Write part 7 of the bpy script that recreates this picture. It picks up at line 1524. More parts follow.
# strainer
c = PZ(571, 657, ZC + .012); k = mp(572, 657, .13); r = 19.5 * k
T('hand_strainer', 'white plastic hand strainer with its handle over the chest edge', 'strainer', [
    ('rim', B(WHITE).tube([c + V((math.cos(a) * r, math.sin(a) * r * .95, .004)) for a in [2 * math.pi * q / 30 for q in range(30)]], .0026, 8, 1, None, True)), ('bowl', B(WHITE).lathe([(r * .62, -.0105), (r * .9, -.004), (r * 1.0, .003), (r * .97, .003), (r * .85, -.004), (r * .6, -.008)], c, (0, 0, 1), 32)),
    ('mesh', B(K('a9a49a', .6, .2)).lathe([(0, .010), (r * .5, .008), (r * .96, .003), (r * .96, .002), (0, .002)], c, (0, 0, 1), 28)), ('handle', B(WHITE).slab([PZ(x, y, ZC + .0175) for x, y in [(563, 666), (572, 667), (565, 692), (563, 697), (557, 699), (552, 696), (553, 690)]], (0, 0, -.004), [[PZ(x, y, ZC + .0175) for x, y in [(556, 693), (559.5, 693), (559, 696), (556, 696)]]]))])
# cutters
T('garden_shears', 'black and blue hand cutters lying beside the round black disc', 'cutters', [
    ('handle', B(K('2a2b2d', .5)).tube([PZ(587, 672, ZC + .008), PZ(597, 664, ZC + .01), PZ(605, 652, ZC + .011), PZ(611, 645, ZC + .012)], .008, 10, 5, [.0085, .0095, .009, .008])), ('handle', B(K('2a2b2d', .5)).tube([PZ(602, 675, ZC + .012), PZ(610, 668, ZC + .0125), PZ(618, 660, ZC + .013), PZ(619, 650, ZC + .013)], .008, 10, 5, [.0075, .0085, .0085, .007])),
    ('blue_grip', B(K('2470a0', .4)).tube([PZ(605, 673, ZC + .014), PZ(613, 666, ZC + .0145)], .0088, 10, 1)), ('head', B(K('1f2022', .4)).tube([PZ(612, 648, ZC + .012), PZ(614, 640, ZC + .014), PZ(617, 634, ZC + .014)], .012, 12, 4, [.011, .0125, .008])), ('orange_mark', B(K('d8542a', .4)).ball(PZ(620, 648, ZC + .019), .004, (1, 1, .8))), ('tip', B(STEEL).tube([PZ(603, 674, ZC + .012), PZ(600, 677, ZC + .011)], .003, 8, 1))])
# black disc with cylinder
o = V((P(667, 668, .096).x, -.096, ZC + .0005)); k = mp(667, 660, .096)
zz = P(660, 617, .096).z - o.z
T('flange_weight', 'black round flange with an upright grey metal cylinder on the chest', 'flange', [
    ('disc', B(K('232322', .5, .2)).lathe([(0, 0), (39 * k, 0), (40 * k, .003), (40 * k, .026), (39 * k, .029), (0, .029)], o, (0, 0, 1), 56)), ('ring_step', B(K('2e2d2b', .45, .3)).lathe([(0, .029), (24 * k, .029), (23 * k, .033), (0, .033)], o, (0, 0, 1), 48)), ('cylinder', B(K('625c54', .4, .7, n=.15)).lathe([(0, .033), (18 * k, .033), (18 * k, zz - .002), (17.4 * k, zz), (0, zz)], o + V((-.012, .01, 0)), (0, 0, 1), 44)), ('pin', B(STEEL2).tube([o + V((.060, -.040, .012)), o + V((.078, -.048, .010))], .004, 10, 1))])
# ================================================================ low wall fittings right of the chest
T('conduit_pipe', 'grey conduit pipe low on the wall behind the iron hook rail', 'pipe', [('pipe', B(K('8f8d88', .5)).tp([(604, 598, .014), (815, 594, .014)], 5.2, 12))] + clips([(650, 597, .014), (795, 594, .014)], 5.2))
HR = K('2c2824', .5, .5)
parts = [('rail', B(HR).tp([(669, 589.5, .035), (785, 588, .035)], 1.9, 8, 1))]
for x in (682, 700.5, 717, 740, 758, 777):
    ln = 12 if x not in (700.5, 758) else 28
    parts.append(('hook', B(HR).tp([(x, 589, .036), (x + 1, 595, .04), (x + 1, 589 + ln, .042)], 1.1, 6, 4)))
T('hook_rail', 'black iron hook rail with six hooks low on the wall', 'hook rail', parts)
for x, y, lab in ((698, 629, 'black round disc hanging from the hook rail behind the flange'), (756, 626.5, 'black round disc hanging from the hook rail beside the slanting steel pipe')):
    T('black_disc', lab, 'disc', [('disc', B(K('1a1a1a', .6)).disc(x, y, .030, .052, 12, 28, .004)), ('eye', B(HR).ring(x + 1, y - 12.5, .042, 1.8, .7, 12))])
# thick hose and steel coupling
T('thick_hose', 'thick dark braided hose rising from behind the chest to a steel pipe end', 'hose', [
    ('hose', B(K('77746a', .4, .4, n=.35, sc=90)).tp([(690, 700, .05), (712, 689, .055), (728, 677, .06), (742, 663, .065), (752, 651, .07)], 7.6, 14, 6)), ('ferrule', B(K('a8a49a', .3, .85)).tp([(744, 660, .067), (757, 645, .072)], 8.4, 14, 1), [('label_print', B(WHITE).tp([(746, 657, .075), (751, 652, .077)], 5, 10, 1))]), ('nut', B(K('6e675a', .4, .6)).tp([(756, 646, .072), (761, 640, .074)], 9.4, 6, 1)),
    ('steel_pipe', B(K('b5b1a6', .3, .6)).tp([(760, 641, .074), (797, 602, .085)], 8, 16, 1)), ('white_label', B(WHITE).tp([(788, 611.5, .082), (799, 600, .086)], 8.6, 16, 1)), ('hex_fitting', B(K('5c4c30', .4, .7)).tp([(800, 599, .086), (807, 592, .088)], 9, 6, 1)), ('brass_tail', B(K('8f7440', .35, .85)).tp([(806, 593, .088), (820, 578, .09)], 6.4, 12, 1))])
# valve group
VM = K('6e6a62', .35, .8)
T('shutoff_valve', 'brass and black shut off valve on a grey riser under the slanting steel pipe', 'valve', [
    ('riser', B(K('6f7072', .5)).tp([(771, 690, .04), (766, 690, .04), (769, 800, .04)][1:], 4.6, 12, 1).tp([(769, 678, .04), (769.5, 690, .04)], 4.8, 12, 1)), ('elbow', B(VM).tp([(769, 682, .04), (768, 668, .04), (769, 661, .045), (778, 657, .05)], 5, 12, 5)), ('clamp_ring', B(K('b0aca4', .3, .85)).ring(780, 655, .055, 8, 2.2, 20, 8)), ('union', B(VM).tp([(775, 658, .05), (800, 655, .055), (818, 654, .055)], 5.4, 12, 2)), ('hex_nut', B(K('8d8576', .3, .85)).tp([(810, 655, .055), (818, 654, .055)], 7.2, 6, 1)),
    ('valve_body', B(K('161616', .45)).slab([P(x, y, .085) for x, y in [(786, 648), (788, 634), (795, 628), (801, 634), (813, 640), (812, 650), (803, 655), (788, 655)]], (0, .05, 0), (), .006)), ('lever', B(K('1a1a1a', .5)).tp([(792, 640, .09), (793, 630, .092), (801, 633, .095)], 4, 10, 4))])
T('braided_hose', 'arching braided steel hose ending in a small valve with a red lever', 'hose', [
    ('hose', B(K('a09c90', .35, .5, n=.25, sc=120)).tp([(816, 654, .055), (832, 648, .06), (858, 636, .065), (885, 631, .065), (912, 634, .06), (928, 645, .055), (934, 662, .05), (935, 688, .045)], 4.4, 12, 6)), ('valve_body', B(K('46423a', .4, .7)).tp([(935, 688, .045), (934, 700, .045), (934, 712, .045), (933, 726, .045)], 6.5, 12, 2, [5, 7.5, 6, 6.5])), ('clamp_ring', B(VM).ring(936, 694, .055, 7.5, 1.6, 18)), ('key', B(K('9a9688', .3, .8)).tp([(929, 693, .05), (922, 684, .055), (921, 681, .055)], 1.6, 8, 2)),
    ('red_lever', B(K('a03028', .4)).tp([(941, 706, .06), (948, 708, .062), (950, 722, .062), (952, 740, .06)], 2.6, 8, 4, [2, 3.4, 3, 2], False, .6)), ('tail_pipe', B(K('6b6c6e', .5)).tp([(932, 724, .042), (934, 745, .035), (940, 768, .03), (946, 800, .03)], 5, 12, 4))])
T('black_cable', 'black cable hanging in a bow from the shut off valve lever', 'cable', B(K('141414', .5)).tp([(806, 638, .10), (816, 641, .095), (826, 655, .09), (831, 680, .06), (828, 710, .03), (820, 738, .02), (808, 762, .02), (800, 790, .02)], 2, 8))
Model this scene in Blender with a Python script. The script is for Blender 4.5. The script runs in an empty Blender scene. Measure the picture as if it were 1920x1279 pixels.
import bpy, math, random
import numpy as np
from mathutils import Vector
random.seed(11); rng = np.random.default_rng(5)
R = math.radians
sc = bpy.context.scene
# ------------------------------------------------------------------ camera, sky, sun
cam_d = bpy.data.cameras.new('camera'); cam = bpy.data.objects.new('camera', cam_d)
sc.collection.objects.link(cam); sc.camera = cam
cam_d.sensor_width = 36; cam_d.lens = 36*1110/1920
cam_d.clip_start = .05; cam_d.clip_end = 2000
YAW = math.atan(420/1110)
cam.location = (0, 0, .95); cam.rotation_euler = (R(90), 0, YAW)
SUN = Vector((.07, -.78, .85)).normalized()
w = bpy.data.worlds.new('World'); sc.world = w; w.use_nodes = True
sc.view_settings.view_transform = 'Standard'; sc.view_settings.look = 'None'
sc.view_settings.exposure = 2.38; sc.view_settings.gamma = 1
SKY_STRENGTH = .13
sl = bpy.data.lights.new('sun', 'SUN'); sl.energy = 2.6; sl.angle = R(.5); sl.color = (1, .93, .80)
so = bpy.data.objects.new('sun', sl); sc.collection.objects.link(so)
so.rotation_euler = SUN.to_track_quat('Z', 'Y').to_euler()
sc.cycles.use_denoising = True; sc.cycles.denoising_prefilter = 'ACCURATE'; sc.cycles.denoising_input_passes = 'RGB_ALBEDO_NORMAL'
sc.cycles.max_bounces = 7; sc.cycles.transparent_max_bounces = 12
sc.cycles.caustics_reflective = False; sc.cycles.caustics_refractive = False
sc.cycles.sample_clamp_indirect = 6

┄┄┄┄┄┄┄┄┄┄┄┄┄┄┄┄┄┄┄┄

• PROBLEM DESCRIPTION: Return exactly the lines from the one containing "Model this scene" to the last line of the data, and nothing more.

• ANSWER IN FULL:
Model this scene in Blender with a Python script. The script is for Blender 4.5. The script runs in an empty Blender scene. Measure the picture as if it were 1920x1279 pixels.
import bpy, math, random
import numpy as np
from mathutils import Vector
random.seed(11); rng = np.random.default_rng(5)
R = math.radians
sc = bpy.context.scene
# ------------------------------------------------------------------ camera, sky, sun
cam_d = bpy.data.cameras.new('camera'); cam = bpy.data.objects.new('camera', cam_d)
sc.collection.objects.link(cam); sc.camera = cam
cam_d.sensor_width = 36; cam_d.lens = 36*1110/1920
cam_d.clip_start = .05; cam_d.clip_end = 2000
YAW = math.atan(420/1110)
cam.location = (0, 0, .95); cam.rotation_euler = (R(90), 0, YAW)
SUN = Vector((.07, -.78, .85)).normalized()
w = bpy.data.worlds.new('World'); sc.world = w; w.use_nodes = True
sc.view_settings.view_transform = 'Standard'; sc.view_settings.look = 'None'
sc.view_settings.exposure = 2.38; sc.view_settings.gamma = 1
SKY_STRENGTH = .13
sl = bpy.data.lights.new('sun', 'SUN'); sl.energy = 2.6; sl.angle = R(.5); sl.color = (1, .93, .80)
so = bpy.data.objects.new('sun', sl); sc.collection.objects.link(so)
so.rotation_euler = SUN.to_track_quat('Z', 'Y').to_euler()
sc.cycles.use_denoising = True; sc.cycles.denoising_prefilter = 'ACCURATE'; sc.cycles.denoising_input_passes = 'RGB_ALBEDO_NORMAL'
sc.cycles.max_bounces = 7; sc.cycles.transparent_max_bounces = 12
sc.cycles.caustics_reflective = False; sc.cycles.caustics_refractive = False
sc.cycles.sample_clamp_indirect = 6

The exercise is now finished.